Since putting together my ErgoMax a month back, I found myself feeling increasingly less keen to get back to productive stuff, which in my case is programming.
Yesterday I had a moment of clarity on the irritation that I couldn’t previously quite put my finger on — it was the steady hassle of having to fiddle with layer shifting and other mod keys such as shift or command, to type in even just a few lines of code.
How do all the programmers deal with having to constantly key in “, [] and {}, sometimes with cmd, ctrl etc keys held down, on boards without dedicated keys for them?
My preferred way is to have one symbol layer with all the symbols. It prevents having to constantly doing shift/unshift or switching layers (I personally call this “shift dancing”) 😀
It looks like this:
This is a nice clean layout! I appreciate that it isn’t trying to be tricky, but just lay everything out simply. The only part I’m not really getting is the equals sign relative to things like plus and times? Seems like typing equations, and things like += or *= kinda awkward? Beautiful all the same.
On my 34-40 key layouts I put all the symbols typically used together in programming on the same layer, including symbols that usually require Shift, along with all the numbers. This makes it comfortable to type whole formulas without leaving the symbol layer and without needing Shift. Important bigrams that I can type without switching layers in the middle include <= >= != += -= *= /= %= &= |= -> /* */ => := :) ;) . I also optimize the layer so that none of these are same-finger bigrams. Because = appears in so many bigrams, I found it convenient to map it on a thumb key.
I make sure all the mods are comfortable to use and in the same place on all my layers, either as bottom row mod-taps or on opposite side thumb keys or worst case as a oneshot mod. I don’t need Shift on my symbol layer, so one less mod to worry about.
Probably my favourite feature for a programming key map is _ on a base layer thumb key. That makes typing snake_case_names a breeze.
I use a 30% split keyboard as my daily driver for work as a software developer.

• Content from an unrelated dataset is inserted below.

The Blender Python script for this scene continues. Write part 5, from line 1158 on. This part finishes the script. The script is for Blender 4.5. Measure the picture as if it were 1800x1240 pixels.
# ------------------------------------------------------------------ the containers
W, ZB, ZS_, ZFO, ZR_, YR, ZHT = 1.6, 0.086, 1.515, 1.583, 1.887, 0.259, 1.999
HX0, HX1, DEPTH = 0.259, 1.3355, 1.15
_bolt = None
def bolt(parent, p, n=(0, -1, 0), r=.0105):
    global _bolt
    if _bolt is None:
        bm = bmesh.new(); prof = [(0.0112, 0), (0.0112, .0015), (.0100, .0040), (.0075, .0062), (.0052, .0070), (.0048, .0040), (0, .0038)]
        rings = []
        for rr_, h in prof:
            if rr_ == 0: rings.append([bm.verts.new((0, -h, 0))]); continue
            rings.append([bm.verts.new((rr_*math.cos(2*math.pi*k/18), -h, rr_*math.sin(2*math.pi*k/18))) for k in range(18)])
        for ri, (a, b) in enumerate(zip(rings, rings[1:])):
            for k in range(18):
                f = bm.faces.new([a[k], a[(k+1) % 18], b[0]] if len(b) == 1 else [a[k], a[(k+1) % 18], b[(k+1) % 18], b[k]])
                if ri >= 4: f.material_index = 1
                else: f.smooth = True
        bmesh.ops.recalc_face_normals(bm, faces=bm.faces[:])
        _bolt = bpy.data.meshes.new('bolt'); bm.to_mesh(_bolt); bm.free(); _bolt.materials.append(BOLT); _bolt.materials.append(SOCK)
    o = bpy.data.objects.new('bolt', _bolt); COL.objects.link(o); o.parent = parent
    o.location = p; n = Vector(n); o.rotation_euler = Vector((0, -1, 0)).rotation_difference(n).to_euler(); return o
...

I use a keymapping where holding the F key down turns the right side into a numpad plus some of the other punctuation, and holding D down gives me the shifted versions of all that. So I have to chord to get the esoteric symbols but I don’t have to actually move my left hand from home row to chord. I don’t think this is a very common way of doing things though. I’m not sure it’s any better than using a bigger keyboard, but I’m used to it now.
Many people are forgetting the simplest answer here. Just use a full size keyboard. They are abundant and cheap. They come with ALL THE KEYS and don’t make you layer shift in order to efficiently achieve what you need to do.
🤔 This is posted in ergomechkeyboards; full-size true ergo boards are pretty uncommon.
It sounds like an ergo board isn’t the tool for the job then
I’m a developer and I use a (slightly modified) miryoku layout for my daily driver. I know not everyone loves the home-row mods, but I really like how I can use the layer keys on one hand to get all the symbols on the other. I have to move my hands waaay less than I did with a full size.
I ended up with pretty much my own entire layout. For the most part, I don’t use layers, but instead use pairs of keys for symbols, numbers, etc. I also kept things largely where they are on a traditional keyboard, so that I’m not fighting against several decades of muscle memory.
The main issue with what I’ve done is that I’m kind of pushing past the limits of combining features with QMK. I use pairs of keys as modifiers (my left shift is ‘E’+‘D’ for example), this key pressed is also ‘3’. If I roll on numbers, I end up with stuck modifiers. I’ve gotten fairly used to it, but it still hits me from time to time.
I do use a layer for things like cursor keys, though.
Is your letter shift on the thumb? I thought it’d be easy like that (I don’t have one myself).
You should be able to cmd down > layer shift > symbol > layer release > cmd up. It sounds like a lot, but I don’t need to do anything like that very often.